# [Given request]
Output the data that follows exactly, line for line.

# [Given data]
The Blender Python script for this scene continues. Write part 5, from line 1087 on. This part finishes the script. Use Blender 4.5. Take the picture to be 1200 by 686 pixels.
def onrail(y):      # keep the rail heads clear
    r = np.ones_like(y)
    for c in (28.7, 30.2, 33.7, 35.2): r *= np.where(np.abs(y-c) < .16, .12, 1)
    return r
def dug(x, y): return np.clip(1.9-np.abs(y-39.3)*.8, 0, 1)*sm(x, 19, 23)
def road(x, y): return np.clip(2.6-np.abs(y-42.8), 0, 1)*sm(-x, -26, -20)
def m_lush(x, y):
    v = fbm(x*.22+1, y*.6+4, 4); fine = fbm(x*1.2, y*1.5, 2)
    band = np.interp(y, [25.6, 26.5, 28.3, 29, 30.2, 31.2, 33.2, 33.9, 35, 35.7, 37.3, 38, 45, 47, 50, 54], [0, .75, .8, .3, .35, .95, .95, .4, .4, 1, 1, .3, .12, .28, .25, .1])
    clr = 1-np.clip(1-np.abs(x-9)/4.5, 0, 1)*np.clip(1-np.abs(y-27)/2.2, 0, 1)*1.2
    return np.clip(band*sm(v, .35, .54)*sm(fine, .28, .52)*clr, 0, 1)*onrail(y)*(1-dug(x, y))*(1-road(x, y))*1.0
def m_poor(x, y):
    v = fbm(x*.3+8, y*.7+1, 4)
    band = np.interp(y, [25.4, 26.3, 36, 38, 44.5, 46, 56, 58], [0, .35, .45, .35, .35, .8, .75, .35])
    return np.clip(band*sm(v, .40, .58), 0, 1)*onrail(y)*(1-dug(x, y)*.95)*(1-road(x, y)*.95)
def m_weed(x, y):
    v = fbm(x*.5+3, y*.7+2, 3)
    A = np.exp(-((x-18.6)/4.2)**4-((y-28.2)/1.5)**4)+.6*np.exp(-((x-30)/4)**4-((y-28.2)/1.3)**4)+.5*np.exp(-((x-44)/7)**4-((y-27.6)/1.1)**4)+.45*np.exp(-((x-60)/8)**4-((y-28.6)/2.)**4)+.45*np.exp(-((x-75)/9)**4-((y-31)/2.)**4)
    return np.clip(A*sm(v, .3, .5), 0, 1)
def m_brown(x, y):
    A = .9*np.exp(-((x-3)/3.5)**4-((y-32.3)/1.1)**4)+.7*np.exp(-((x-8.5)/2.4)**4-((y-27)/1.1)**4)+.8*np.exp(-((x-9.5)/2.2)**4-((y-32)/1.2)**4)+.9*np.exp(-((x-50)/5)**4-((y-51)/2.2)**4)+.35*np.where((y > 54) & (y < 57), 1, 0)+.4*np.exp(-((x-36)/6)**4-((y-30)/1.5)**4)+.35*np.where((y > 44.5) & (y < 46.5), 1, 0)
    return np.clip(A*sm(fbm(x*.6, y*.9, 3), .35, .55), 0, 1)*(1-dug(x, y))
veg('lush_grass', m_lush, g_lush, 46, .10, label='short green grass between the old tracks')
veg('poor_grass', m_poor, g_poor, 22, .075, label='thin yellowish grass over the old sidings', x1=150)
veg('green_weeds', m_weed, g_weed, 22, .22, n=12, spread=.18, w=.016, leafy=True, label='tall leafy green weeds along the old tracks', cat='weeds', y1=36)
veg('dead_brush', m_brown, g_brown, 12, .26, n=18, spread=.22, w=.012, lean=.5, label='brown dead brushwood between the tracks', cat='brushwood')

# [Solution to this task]
The Blender Python script for this scene continues. Write part 5, from line 1087 on. This part finishes the script. Use Blender 4.5. Take the picture to be 1200 by 686 pixels.
def onrail(y):      # keep the rail heads clear
    r = np.ones_like(y)
    for c in (28.7, 30.2, 33.7, 35.2): r *= np.where(np.abs(y-c) < .16, .12, 1)
    return r
def dug(x, y): return np.clip(1.9-np.abs(y-39.3)*.8, 0, 1)*sm(x, 19, 23)
def road(x, y): return np.clip(2.6-np.abs(y-42.8), 0, 1)*sm(-x, -26, -20)
def m_lush(x, y):
    v = fbm(x*.22+1, y*.6+4, 4); fine = fbm(x*1.2, y*1.5, 2)
    band = np.interp(y, [25.6, 26.5, 28.3, 29, 30.2, 31.2, 33.2, 33.9, 35, 35.7, 37.3, 38, 45, 47, 50, 54], [0, .75, .8, .3, .35, .95, .95, .4, .4, 1, 1, .3, .12, .28, .25, .1])
    clr = 1-np.clip(1-np.abs(x-9)/4.5, 0, 1)*np.clip(1-np.abs(y-27)/2.2, 0, 1)*1.2
    return np.clip(band*sm(v, .35, .54)*sm(fine, .28, .52)*clr, 0, 1)*onrail(y)*(1-dug(x, y))*(1-road(x, y))*1.0
def m_poor(x, y):
    v = fbm(x*.3+8, y*.7+1, 4)
    band = np.interp(y, [25.4, 26.3, 36, 38, 44.5, 46, 56, 58], [0, .35, .45, .35, .35, .8, .75, .35])
    return np.clip(band*sm(v, .40, .58), 0, 1)*onrail(y)*(1-dug(x, y)*.95)*(1-road(x, y)*.95)
def m_weed(x, y):
    v = fbm(x*.5+3, y*.7+2, 3)
    A = np.exp(-((x-18.6)/4.2)**4-((y-28.2)/1.5)**4)+.6*np.exp(-((x-30)/4)**4-((y-28.2)/1.3)**4)+.5*np.exp(-((x-44)/7)**4-((y-27.6)/1.1)**4)+.45*np.exp(-((x-60)/8)**4-((y-28.6)/2.)**4)+.45*np.exp(-((x-75)/9)**4-((y-31)/2.)**4)
    return np.clip(A*sm(v, .3, .5), 0, 1)
def m_brown(x, y):
    A = .9*np.exp(-((x-3)/3.5)**4-((y-32.3)/1.1)**4)+.7*np.exp(-((x-8.5)/2.4)**4-((y-27)/1.1)**4)+.8*np.exp(-((x-9.5)/2.2)**4-((y-32)/1.2)**4)+.9*np.exp(-((x-50)/5)**4-((y-51)/2.2)**4)+.35*np.where((y > 54) & (y < 57), 1, 0)+.4*np.exp(-((x-36)/6)**4-((y-30)/1.5)**4)+.35*np.where((y > 44.5) & (y < 46.5), 1, 0)
    return np.clip(A*sm(fbm(x*.6, y*.9, 3), .35, .55), 0, 1)*(1-dug(x, y))
veg('lush_grass', m_lush, g_lush, 46, .10, label='short green grass between the old tracks')
veg('poor_grass', m_poor, g_poor, 22, .075, label='thin yellowish grass over the old sidings', x1=150)
veg('green_weeds', m_weed, g_weed, 22, .22, n=12, spread=.18, w=.016, leafy=True, label='tall leafy green weeds along the old tracks', cat='weeds', y1=36)
veg('dead_brush', m_brown, g_brown, 12, .26, n=18, spread=.22, w=.012, lean=.5, label='brown dead brushwood between the tracks', cat='brushwood')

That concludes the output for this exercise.